改訂新版 世界大百科事典 「イラン学」の意味・わかりやすい解説
イラン学 (イランがく)
イラン学は,楔形文字の古代ペルシア語碑文,パフラビー文字の碑文とアベスター経典,ソグド語・サカ語・ホタン語の出土文書などの厳密な言語学的研究から始まった。ガイガーW.Geiger,クーンE.Kuhn共編の《イラン言語学概論》(1895-1904)がその成果である。イラン言語学はパミール方言などイラン諸方言の調査,ペルシア語の文法書・辞典の整備を進展させるとともに,ゾロアスター教・マニ教の研究にも文献学的基礎を与え,ボイスM.Boyceの《ゾロアスター教史》(1975)を生み出すにいたっている。
イランの考古学的調査に先鞭をつけたのは,フランス隊のスーサ発掘であり,シカゴ大学のペルセポリス調査は大きな成果をあげた。出土品の多様性はイラン美術に対する関心を高め,ポープA.U.Pope編の《イラン美術大観》(1938-39)という豪華本が刊行された。
アラビア文字を用いたペルシア語は,イラン本土ばかりでなく,インド・アフガニスタン・中央アジアの諸王朝の公用語であり,文献はほとんどペルシア語で書かれた。ロシアのアジア進出とともに多量のペルシア語写本が西方に流れた。19世紀半ばころから,これらのペルシア語写本の整理が始まった。C.リューの《大英博物館ペルシア語写本目録》(1879-95)は最も優れたカタログであり,これはペルシア語原典によるイラン文化研究の第一歩といってよい。西洋古典学の文献学的方法に準拠する,ペルシア語原典のテキスト校訂と訳注の作成という業績が蓄積された。ジュワイニーの《世界征服者の歴史》をはじめとする重要なペルシア語テキストが《ギブ記念叢書》に納められた。フィルドゥーシーの《シャー・ナーメ》や,ウマル・ハイヤーム,サーディー,ハーフィズの詩も各国語に訳され,ペルシア文学作品が欧米諸国で鑑賞されるようになった。主要な大学にペルシア語講座が設置され,イラン学専攻の研究者が養成された。E.G.ブラウンの《ペルシア文学史》(1928)は,イランの文学遺産を通観したもので,ペルシア文学ばかりでなく,広くイラン文化の研究を方向づける古典となっている。イラン史の分野では,《ケンブリッジ・イラン史》8巻が企画され,3巻刊行(1968-75)されたのみで中断している。イラン学の中心も徐々にアメリカ,ソ連(現,ロシア)に移りつつあるようである。
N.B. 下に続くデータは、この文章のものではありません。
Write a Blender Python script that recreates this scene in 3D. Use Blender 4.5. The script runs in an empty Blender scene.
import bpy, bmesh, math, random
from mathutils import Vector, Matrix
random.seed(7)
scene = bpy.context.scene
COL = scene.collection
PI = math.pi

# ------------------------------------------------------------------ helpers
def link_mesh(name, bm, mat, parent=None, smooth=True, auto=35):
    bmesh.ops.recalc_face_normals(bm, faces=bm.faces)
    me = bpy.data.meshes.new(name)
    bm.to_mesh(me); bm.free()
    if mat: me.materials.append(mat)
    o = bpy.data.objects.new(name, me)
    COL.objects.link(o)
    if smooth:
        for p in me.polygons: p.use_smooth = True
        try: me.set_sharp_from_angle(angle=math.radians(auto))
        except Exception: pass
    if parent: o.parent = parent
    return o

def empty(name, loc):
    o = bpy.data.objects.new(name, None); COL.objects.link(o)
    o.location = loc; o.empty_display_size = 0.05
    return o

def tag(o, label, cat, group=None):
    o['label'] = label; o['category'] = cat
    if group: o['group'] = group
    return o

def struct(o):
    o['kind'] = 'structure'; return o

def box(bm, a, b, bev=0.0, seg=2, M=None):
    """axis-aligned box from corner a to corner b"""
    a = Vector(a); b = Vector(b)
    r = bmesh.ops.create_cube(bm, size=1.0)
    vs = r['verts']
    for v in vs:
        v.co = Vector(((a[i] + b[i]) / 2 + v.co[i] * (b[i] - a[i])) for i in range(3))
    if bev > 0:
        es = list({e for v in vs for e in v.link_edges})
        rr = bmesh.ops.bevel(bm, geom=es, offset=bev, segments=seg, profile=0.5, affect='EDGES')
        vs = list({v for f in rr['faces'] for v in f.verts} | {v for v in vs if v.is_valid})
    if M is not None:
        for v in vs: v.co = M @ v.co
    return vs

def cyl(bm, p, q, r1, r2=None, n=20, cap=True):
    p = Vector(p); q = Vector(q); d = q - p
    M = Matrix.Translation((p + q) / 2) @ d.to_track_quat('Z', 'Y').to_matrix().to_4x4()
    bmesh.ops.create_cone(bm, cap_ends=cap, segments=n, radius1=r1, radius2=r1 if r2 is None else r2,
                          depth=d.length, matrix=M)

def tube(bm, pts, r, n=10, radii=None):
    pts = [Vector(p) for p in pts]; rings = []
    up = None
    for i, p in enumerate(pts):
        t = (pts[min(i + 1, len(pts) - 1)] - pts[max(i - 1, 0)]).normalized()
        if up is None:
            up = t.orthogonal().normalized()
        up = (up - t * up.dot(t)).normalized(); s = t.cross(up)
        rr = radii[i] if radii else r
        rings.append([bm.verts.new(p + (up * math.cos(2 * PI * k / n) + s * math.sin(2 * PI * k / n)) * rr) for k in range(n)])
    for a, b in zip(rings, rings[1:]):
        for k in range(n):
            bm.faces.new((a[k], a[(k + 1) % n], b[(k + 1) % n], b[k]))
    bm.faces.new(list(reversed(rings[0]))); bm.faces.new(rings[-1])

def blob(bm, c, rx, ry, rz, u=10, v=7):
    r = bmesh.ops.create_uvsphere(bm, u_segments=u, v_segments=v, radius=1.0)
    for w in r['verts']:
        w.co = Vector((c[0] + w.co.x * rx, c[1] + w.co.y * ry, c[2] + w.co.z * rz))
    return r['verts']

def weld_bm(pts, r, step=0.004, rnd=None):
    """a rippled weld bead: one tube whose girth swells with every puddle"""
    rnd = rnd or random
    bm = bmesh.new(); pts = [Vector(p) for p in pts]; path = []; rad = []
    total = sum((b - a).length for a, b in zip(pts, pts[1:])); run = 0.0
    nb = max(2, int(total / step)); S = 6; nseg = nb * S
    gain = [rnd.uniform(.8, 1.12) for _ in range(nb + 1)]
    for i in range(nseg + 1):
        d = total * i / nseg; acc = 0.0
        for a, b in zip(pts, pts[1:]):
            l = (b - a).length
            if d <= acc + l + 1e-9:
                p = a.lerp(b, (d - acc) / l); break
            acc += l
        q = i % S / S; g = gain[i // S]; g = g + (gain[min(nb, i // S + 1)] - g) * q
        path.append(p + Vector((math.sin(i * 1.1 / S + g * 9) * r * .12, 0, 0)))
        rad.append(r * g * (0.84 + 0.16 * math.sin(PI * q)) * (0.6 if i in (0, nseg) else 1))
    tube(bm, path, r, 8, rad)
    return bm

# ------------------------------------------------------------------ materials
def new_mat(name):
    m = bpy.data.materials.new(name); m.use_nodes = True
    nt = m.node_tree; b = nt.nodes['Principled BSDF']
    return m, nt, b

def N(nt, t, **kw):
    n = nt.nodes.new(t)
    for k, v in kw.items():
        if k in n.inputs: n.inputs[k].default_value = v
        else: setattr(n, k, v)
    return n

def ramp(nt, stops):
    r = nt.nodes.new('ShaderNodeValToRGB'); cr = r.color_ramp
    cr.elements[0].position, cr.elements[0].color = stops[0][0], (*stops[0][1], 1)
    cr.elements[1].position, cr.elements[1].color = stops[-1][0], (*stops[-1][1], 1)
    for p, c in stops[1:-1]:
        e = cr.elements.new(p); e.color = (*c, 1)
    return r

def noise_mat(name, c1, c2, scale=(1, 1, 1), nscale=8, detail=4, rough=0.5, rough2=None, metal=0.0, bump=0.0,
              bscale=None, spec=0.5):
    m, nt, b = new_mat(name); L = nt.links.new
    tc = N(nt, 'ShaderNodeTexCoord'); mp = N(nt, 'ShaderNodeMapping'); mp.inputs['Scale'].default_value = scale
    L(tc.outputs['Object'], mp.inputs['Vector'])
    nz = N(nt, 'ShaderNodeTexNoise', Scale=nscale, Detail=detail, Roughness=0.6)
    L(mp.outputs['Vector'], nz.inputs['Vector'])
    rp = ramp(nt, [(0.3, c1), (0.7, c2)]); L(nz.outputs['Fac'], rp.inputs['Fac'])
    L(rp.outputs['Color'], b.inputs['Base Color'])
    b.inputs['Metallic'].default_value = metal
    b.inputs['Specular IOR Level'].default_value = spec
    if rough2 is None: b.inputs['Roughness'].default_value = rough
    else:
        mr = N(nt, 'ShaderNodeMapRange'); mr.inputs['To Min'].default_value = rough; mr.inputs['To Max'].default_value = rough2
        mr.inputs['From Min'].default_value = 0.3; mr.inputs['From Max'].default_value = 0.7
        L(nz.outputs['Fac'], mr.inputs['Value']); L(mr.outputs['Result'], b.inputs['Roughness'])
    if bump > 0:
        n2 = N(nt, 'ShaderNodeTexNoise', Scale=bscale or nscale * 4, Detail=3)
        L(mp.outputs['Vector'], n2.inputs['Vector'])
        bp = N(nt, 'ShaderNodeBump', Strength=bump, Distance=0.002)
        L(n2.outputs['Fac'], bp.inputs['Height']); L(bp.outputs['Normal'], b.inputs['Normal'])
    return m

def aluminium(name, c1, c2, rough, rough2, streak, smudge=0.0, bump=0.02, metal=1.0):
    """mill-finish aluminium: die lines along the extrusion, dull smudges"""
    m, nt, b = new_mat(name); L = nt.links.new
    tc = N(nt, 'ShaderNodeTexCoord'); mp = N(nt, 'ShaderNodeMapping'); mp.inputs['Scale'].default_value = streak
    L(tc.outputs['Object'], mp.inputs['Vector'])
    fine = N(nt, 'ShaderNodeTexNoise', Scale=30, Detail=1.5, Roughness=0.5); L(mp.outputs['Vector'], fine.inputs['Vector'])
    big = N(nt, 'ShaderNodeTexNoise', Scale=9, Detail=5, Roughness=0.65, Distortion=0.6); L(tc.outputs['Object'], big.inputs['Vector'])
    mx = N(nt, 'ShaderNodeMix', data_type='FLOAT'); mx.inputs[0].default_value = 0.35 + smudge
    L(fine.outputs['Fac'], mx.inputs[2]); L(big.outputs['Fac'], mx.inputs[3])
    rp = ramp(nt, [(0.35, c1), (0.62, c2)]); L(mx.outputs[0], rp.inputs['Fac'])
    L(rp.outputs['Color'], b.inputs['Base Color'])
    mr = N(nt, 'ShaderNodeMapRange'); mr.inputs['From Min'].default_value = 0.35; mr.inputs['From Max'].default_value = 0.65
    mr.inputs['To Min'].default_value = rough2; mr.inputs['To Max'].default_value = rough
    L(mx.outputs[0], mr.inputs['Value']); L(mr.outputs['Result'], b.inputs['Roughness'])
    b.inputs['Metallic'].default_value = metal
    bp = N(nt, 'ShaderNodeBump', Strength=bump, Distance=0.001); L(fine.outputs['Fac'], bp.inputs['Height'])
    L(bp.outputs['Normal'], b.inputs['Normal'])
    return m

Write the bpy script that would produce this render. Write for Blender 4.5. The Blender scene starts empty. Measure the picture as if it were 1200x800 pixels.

イランにおけるイラン学研究は,1950年代以後急速に進み,テヘラン大学を中心に優れた学者が活動し,文学・史学・宗教などの文献学的研究,文書の整理,碑文の解読から美術・考古学・人類学の諸分野の開拓が試みられている。イラン人はこれらの研究を総称してイラン学と呼んでいる。出版物も膨大な量となった。79年のイラン革命で一時休止の観があるが,アフシャールIraj Afshār編の雑誌《アーヤンデ》は健在で,現在のイラン学術情報を伝えてくれる。